[START]

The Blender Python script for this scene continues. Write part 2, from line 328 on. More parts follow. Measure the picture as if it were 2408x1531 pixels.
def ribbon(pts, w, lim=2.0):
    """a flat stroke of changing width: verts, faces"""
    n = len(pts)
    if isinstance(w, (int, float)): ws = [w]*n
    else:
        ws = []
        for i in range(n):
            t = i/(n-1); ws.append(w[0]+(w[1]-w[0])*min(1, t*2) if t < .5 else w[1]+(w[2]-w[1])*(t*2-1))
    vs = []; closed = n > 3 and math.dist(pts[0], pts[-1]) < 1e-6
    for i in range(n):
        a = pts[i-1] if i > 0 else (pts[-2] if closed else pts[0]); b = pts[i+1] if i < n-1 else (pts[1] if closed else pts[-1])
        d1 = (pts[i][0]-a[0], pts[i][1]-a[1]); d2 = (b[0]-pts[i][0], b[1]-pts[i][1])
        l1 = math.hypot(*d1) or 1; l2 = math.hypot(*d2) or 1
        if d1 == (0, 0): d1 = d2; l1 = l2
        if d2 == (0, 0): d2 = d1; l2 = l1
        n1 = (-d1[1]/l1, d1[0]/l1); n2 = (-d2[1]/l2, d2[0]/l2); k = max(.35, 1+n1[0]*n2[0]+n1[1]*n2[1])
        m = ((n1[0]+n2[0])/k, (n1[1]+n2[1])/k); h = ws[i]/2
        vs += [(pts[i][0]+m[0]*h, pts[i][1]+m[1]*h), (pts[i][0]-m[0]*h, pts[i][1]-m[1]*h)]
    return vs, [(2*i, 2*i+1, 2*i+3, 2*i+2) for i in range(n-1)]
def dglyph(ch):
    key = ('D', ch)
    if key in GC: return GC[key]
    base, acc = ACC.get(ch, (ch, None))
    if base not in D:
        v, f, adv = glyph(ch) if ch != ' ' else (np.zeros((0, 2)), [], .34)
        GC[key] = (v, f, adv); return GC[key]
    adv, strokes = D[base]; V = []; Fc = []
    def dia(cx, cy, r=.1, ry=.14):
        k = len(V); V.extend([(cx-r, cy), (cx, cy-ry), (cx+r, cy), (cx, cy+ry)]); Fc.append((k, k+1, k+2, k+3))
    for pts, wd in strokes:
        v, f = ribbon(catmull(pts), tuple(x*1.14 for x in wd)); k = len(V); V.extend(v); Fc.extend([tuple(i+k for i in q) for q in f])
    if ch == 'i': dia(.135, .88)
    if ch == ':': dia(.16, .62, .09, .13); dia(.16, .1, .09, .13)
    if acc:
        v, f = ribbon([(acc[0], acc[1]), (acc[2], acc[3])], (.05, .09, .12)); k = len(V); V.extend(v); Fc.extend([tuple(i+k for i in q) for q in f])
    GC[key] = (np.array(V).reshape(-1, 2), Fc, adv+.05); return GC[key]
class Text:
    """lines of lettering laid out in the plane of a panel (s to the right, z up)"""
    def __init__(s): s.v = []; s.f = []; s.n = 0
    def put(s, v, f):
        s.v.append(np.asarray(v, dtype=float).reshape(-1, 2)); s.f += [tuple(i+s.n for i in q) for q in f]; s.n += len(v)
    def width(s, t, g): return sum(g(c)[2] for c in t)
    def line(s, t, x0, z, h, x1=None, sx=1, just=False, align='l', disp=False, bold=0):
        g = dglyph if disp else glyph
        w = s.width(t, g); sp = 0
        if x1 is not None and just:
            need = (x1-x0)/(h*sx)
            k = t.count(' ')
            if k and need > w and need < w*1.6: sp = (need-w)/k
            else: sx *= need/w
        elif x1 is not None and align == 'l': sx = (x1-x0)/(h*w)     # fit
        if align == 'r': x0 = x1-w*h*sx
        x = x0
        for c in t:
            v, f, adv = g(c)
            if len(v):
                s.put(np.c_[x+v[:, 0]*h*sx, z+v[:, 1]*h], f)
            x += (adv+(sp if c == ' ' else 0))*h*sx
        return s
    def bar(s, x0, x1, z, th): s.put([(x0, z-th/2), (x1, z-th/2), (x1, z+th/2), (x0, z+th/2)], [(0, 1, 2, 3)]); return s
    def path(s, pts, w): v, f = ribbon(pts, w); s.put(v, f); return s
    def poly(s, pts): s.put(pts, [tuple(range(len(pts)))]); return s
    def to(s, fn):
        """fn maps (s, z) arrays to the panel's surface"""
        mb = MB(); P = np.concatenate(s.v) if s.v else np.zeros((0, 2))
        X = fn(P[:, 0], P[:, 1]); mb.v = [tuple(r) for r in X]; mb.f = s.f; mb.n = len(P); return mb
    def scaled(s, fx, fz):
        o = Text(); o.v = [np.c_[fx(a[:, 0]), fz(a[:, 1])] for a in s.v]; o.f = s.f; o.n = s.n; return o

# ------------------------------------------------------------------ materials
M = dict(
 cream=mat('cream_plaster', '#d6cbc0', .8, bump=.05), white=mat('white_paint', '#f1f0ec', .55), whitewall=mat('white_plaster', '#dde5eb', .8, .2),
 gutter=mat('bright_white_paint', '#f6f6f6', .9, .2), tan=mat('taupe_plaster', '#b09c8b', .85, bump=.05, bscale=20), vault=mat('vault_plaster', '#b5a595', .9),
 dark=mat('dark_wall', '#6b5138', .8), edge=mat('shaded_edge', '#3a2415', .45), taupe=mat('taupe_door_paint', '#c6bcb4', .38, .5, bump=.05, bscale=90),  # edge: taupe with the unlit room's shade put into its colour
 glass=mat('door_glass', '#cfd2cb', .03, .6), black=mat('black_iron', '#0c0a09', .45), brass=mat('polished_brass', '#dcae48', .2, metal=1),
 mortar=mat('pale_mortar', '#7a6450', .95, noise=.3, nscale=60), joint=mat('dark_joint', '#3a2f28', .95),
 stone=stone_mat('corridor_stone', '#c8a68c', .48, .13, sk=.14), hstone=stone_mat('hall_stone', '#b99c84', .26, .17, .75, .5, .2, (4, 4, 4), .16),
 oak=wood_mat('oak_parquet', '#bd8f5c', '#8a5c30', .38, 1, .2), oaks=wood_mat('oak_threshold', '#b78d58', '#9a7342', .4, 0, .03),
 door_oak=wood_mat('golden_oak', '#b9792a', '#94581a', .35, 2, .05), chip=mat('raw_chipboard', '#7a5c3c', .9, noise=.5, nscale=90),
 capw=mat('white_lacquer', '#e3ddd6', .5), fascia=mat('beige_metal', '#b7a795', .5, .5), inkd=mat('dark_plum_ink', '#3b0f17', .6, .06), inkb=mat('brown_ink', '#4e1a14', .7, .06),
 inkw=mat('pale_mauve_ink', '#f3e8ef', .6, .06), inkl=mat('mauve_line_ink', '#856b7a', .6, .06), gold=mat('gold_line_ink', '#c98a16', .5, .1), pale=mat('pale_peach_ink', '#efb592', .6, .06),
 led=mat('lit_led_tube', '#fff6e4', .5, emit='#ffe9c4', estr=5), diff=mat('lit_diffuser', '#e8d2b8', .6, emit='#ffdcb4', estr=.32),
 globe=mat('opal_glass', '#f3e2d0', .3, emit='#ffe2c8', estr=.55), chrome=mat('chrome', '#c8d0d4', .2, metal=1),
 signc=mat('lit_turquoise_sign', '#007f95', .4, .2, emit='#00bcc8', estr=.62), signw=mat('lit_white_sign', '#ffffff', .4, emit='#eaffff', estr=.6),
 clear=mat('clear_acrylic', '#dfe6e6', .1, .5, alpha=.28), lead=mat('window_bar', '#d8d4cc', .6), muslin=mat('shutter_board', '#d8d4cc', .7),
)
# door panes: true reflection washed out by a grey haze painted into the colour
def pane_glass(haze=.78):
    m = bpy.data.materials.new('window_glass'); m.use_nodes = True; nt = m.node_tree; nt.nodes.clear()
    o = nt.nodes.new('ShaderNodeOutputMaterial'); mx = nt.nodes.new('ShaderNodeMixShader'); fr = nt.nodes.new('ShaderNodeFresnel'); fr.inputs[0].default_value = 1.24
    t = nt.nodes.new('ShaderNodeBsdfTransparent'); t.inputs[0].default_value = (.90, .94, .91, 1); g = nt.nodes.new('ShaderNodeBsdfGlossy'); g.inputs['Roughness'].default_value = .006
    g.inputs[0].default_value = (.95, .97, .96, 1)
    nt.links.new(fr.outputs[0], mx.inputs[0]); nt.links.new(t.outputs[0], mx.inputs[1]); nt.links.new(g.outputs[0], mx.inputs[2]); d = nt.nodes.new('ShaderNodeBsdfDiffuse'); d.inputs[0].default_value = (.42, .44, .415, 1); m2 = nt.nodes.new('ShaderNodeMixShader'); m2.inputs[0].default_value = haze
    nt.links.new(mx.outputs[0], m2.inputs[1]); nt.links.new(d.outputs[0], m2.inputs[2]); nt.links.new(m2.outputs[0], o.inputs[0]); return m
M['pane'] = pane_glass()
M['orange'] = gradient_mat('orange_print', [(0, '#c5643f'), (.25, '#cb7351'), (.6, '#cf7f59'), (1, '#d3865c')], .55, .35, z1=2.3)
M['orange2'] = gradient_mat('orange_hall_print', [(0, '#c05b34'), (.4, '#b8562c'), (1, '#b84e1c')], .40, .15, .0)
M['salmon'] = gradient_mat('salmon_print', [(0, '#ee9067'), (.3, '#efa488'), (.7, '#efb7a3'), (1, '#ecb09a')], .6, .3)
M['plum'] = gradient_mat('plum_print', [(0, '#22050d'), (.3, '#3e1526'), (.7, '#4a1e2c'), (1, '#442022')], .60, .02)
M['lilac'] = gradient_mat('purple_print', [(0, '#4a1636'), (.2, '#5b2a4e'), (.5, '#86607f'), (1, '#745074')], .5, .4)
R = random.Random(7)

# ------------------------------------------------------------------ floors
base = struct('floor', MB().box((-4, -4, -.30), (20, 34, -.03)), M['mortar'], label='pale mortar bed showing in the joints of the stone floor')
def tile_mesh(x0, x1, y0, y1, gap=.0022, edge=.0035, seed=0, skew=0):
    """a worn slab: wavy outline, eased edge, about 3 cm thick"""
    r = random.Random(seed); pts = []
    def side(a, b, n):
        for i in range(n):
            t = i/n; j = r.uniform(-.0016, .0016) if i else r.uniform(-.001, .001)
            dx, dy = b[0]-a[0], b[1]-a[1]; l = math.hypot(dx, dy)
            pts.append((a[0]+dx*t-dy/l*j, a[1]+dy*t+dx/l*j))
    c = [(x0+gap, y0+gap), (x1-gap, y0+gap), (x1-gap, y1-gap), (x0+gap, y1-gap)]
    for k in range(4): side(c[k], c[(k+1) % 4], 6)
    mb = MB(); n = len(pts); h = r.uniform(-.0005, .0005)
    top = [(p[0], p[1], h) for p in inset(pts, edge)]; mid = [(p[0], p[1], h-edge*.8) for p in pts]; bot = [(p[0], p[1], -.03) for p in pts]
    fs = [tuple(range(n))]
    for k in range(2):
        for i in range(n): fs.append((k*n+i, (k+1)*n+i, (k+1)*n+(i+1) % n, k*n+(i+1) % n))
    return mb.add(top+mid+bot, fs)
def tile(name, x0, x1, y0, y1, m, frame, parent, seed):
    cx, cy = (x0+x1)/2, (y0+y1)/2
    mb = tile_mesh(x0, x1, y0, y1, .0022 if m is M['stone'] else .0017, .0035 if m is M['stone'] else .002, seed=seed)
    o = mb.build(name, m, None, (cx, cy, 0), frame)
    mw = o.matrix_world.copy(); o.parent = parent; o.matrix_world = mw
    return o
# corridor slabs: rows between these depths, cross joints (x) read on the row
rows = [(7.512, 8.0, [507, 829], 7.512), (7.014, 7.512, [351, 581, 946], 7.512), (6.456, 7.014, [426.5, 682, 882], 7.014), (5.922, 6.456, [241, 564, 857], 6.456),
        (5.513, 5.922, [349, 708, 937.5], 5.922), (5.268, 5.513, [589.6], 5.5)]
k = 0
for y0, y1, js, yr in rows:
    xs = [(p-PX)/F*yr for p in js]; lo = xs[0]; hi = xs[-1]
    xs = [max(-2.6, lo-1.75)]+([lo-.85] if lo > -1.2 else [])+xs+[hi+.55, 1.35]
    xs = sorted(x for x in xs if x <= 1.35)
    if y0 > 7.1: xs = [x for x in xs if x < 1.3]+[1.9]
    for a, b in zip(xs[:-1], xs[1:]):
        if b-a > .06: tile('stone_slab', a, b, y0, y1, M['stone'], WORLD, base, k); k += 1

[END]

EXERCISE INSTRUCTIONS - Nothing but the lines from the one with "(1, '#ecb09a')], .6, .3)" through the one with "R = random.Random(7)" should be repeated, and each exactly.

FULL OUTPUT -
M['salmon'] = gradient_mat('salmon_print', [(0, '#ee9067'), (.3, '#efa488'), (.7, '#efb7a3'), (1, '#ecb09a')], .6, .3)
M['plum'] = gradient_mat('plum_print', [(0, '#22050d'), (.3, '#3e1526'), (.7, '#4a1e2c'), (1, '#442022')], .60, .02)
M['lilac'] = gradient_mat('purple_print', [(0, '#4a1636'), (.2, '#5b2a4e'), (.5, '#86607f'), (1, '#745074')], .5, .4)
R = random.Random(7)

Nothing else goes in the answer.